Nathen: Yeah, absolutely. Absolutely. I think that as we do that, we also have to, as leaders, have to set some boundaries. Yes, I want experimentation all the time, but given the pace of how things are moving right now, as an engineer, I could spend 80% of my time this week experimenting with a new tool, figuring out how to get it worked into my workflow, and then I spend 20% delivering value. But next week, there’s a new tool, so do I-

Laura: Am I going to do that 80% again?

Nathen: Do I spend 80% again trying out this new tool? We have to have some rational boundaries, and I think that that falls as much to the individual as it does to the overall organizational stance. Frankly, if we lean back to one of those other capabilities, a user-centric focus, let’s make sure we’re focused on delivering value to the user of our system. that becomes super important.

Laura: Yeah.
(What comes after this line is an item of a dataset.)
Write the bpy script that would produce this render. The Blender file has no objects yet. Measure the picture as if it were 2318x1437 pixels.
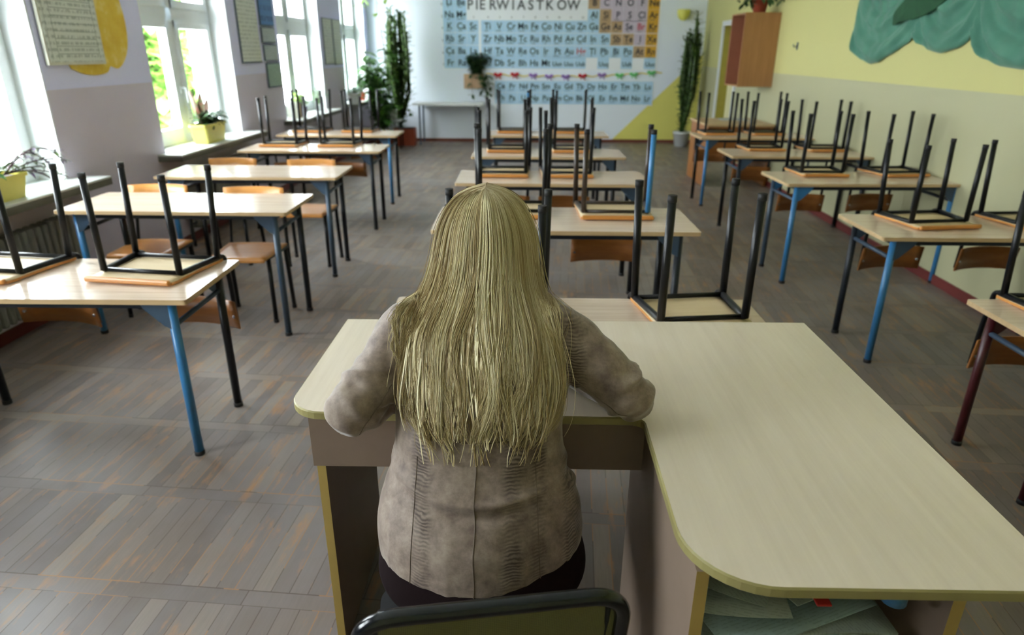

The physics of great software that it should be solving user problems delivered quickly and of high quality, easy to maintain, those haven’t changed just because AI is here. Nathen, to just wrap up our conversation, I want to go back to that leader that we spoke about at the very beginning. They’re trying to measure ROI and AI impact, and they were taking the approach of just looking at the four-key DORA metrics. We’ve talked about the seven capabilities, the AI capability model from DORA as being a good addition to enrich that perspective. What else would you recommend that leader do in order to truly understand if their AI strategy was working or not?

Nathen: This is maybe going to sound obvious and it’s definitely going to sound not scalable, go talk to your teams. Go talk to your teams and ask them, “Where are you experiencing friction, what’s difficult to do, and how is AI helping you either overcome that friction or introducing that friction?” By doing so, you’re going to get a much better perspective of how work is actually happening, and that, as a leader, is always going to give you better insights and more ability to drive that team in the right direction.

Laura: Yeah. It all comes back to developer experience, doesn’t it?

Nathen: It really does.

Laura: And reducing friction. That’s a great thought to end this conversation on. I’ll make sure to drop a link to the AI Capabilities Model. Can you talk about the report that’s about to come out?

Nathen: Yeah. In September, we released the State of AI-assisted Software Development, and in December of 2025, we should be releasing the DORA AI Capabilities Model report. I won’t give you a specific date in December because I know how those go, but-

Laura: How things work.

Nathen: Yeah, exactly. But December of 2025, watch for that. You could stay up to date on everything at dora.dev.

Laura: Wonderful. Thank you so much for the conversation and the camaraderie, Nathen. It’s always a pleasure.

Nathen: Absolutely. Thank you, Laura.